### Data segment:

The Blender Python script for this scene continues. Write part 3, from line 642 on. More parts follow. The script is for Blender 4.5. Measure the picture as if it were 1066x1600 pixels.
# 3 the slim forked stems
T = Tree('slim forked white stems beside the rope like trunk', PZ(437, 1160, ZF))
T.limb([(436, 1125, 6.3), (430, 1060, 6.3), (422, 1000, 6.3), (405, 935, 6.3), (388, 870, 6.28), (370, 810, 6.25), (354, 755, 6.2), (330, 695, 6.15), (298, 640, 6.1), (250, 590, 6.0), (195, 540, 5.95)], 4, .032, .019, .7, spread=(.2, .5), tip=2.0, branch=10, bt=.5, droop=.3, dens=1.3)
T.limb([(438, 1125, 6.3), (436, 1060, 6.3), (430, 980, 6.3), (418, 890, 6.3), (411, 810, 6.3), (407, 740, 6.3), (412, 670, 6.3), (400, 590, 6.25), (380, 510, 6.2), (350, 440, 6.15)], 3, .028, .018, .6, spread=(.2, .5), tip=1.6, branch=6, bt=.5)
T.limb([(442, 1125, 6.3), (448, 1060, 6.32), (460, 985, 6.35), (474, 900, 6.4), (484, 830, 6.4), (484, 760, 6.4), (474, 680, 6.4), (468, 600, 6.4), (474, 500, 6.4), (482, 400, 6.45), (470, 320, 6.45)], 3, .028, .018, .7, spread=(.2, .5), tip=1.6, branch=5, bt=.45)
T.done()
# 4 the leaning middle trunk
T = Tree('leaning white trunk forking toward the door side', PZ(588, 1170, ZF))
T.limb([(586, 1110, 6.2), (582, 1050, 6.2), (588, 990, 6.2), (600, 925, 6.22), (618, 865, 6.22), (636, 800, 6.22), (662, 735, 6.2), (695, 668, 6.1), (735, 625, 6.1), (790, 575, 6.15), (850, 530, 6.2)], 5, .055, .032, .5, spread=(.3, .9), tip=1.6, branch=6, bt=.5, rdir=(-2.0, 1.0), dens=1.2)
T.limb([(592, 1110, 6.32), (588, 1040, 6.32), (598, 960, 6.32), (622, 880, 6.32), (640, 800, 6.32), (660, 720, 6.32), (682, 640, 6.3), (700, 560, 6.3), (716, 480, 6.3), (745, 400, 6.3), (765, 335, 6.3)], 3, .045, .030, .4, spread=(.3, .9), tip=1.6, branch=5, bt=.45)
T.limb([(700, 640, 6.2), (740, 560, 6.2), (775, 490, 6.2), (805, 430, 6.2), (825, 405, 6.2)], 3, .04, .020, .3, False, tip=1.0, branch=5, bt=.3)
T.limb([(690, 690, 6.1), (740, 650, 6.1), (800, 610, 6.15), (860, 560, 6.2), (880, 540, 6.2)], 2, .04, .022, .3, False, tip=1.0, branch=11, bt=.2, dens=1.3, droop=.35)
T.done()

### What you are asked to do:
Make an exact copy of the material above.

### Correct answer:
The Blender Python script for this scene continues. Write part 3, from line 642 on. More parts follow. The script is for Blender 4.5. Measure the picture as if it were 1066x1600 pixels.
# 3 the slim forked stems
T = Tree('slim forked white stems beside the rope like trunk', PZ(437, 1160, ZF))
T.limb([(436, 1125, 6.3), (430, 1060, 6.3), (422, 1000, 6.3), (405, 935, 6.3), (388, 870, 6.28), (370, 810, 6.25), (354, 755, 6.2), (330, 695, 6.15), (298, 640, 6.1), (250, 590, 6.0), (195, 540, 5.95)], 4, .032, .019, .7, spread=(.2, .5), tip=2.0, branch=10, bt=.5, droop=.3, dens=1.3)
T.limb([(438, 1125, 6.3), (436, 1060, 6.3), (430, 980, 6.3), (418, 890, 6.3), (411, 810, 6.3), (407, 740, 6.3), (412, 670, 6.3), (400, 590, 6.25), (380, 510, 6.2), (350, 440, 6.15)], 3, .028, .018, .6, spread=(.2, .5), tip=1.6, branch=6, bt=.5)
T.limb([(442, 1125, 6.3), (448, 1060, 6.32), (460, 985, 6.35), (474, 900, 6.4), (484, 830, 6.4), (484, 760, 6.4), (474, 680, 6.4), (468, 600, 6.4), (474, 500, 6.4), (482, 400, 6.45), (470, 320, 6.45)], 3, .028, .018, .7, spread=(.2, .5), tip=1.6, branch=5, bt=.45)
T.done()
# 4 the leaning middle trunk
T = Tree('leaning white trunk forking toward the door side', PZ(588, 1170, ZF))
T.limb([(586, 1110, 6.2), (582, 1050, 6.2), (588, 990, 6.2), (600, 925, 6.22), (618, 865, 6.22), (636, 800, 6.22), (662, 735, 6.2), (695, 668, 6.1), (735, 625, 6.1), (790, 575, 6.15), (850, 530, 6.2)], 5, .055, .032, .5, spread=(.3, .9), tip=1.6, branch=6, bt=.5, rdir=(-2.0, 1.0), dens=1.2)
T.limb([(592, 1110, 6.32), (588, 1040, 6.32), (598, 960, 6.32), (622, 880, 6.32), (640, 800, 6.32), (660, 720, 6.32), (682, 640, 6.3), (700, 560, 6.3), (716, 480, 6.3), (745, 400, 6.3), (765, 335, 6.3)], 3, .045, .030, .4, spread=(.3, .9), tip=1.6, branch=5, bt=.45)
T.limb([(700, 640, 6.2), (740, 560, 6.2), (775, 490, 6.2), (805, 430, 6.2), (825, 405, 6.2)], 3, .04, .020, .3, False, tip=1.0, branch=5, bt=.3)
T.limb([(690, 690, 6.1), (740, 650, 6.1), (800, 610, 6.15), (860, 560, 6.2), (880, 540, 6.2)], 2, .04, .022, .3, False, tip=1.0, branch=11, bt=.2, dens=1.3, droop=.35)
T.done()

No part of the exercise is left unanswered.